Paris attacks hostage sues media for endangering his life
PARIS -- The Paris prosecutors' office says an investigation has been opened after one of the hostages in the January attacks around Paris accused some television and radio stations of having put his life in danger and sued them.
Twenty people were killed, including the three attackers, in the Islamic extremist attacks around Paris that ended with police raids on a printing plant and a kosher supermarket where hostages were being held.
At the printing plant north of Paris, hostage Lilian Lepere was hiding in a cupboard under a sink, apparently unknown to the gunmen, when at least three television and radio stations revealed his possible presence.
Lepere described the ordeal in a January interview with French TV station France 2, according to Sky News.
"The brain stops thinking, heart stops beating, breath is stopped and you wait, because that is the only thing you can do," Lepere said.
He was eventually released unharmed.
Lepere's lawyer, Antoine Casubolo Ferro, told The Associated Press that the complaint aims to increase media awareness of life-threatening situations.

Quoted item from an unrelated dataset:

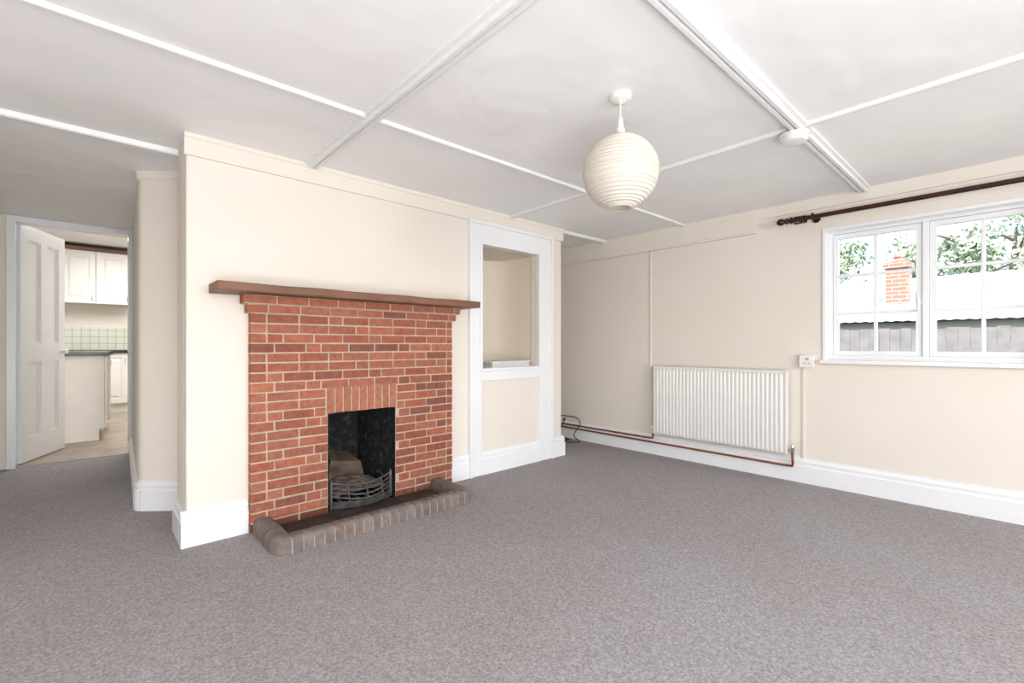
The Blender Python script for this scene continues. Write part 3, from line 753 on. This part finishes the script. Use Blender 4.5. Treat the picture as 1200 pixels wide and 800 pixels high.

"Delivering information without careful consideration may lead to endanger other's lives. Journalists must think of it," he said.
In April, families of hostages in the kosher supermarket sued a French broadcaster over its live coverage of the attack, citing similar reasons.
On January 9, as the police surrounded the printing plant, lawmaker Yves Albarello revealed on radio station RMC that an employee was hiding in the building.
Later, Lepere's sister Cindy confirmed in an interview to public television station France 2 that she believed her brother to be in the plant and that the family had stopped calling him in order to not compromise his hiding. Meanwhile, a journalist of TF1 television also reported the information.
In February, France's broadcasting watchdog issued formal warnings to 16 French television and radio stations over their coverage of terrorist attacks, hostage-takings and police standoffs.
The watchdog agency, known as CSA, notably accused the stations of putting the lives of hostages in danger. It also reprimanded two stations for broadcasting images of radical gunmen shooting a policeman in the head outside the offices of newspaper Charlie Hebdo.